Sur ces pays-là effectivement, la menace de couper l’aide sera sans effet. Mais les autres? Se laisseraient-ils ainsi plus facilement convaincre?

«Même pas totalement. La Suisse ne fournit pas tellement d’aide aux gouvernements centraux, mais essaye toujours de la donner au plus près de la base, aux autorités locales et aux ONG. A quoi cela sert de dire à un gouvernement qu’on va lui retirer de l’argent dont il ne peut de toute façon déjà pas disposer?», répond Pepo Hofstetter.

Qui tient à ajouter que pour Alliance Sud, «la coopération internationale ne devrait pas être instrumentalisée pour d’autres buts. Si on la coupe, ce sont les plus pauvres qui en souffrent, pas les élites politiques.»

Les pays qui reçoivent de l’aide de la Suisse ne sont donc généralement pas ceux qui lui «fournissent» des candidats à l’asile. Et ces pays de provenance des requérants ne sont généralement pas non plus ceux avec lesquels la Suisse a des accords de réadmission.

Depuis la Croatie en 1993, Berne a passé de tels accords avec 44 Etats. Soit 36 ex-républiques soviétiques, pays de l’ancien bloc de l’Est, de l’ex-Yougoslavie et d’Europe occidentale, six pays asiatiques (Afghanistan, Hong-Kong, Macao, Philippines, Sri Lanka, Vietnam) et deux pays arabes, (Algérie et Liban).

 

Le cas de l’Afrique

Si les Balkans et le Sri Lanka, d’où sont venus tant de requérants à la fin du siècle dernier figurent dans la liste, l’Afrique noire en est singulièrement absente. La Suisse a bien passé trois conventions avec la République démocratique du Congo, la Guinée-Conakry et le Sierra Leone, qui fixent les grandes lignes des procédures d'identification et de retour, mais leur portée est limitée dans le temps, jusqu'à la conclusion hypothétique d'un accord de réadmission à part entière.

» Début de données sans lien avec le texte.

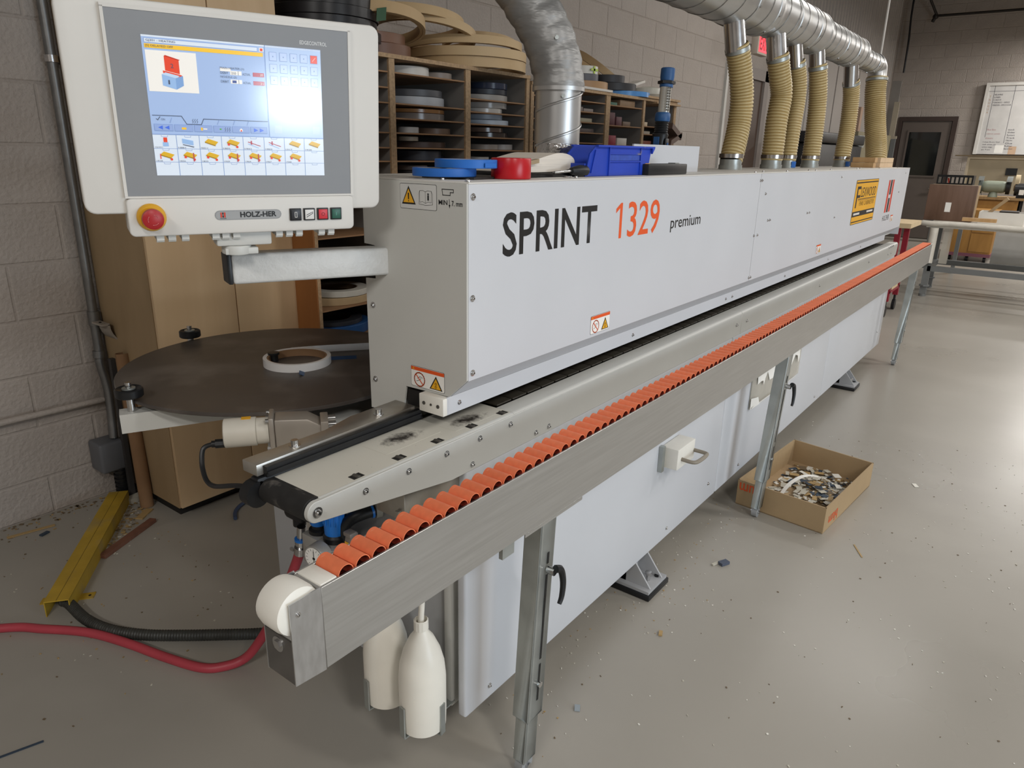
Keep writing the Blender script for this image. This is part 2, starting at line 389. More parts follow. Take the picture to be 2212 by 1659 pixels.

Avec le Nigéria, la Suisse teste depuis une année un nouveau type d’accord: le partenariat migratoire. C’est que les Nigérians ont été presque 4000 à débarquer en Suisse ces deux dernières années, pratiquement sans aucune chance de pouvoir rester. En 2010, deux d’entre eux seulement ont obtenu l’asile!

 «Ce sont surtout le Nigéria, l’Algérie et la République démocratique du Congo qui posent systématiquement des problèmes, » a dit Hofstetter. « Au Congo, la Suisse fournit de l’aide humanitaire dans la région des Grands Lacs, mais hélas, le gouvernement de Kinshasa n’est pas assez sensible au drame qui se joue dans cette région pour qu’une interruption de cette aide ait un quelconque effet».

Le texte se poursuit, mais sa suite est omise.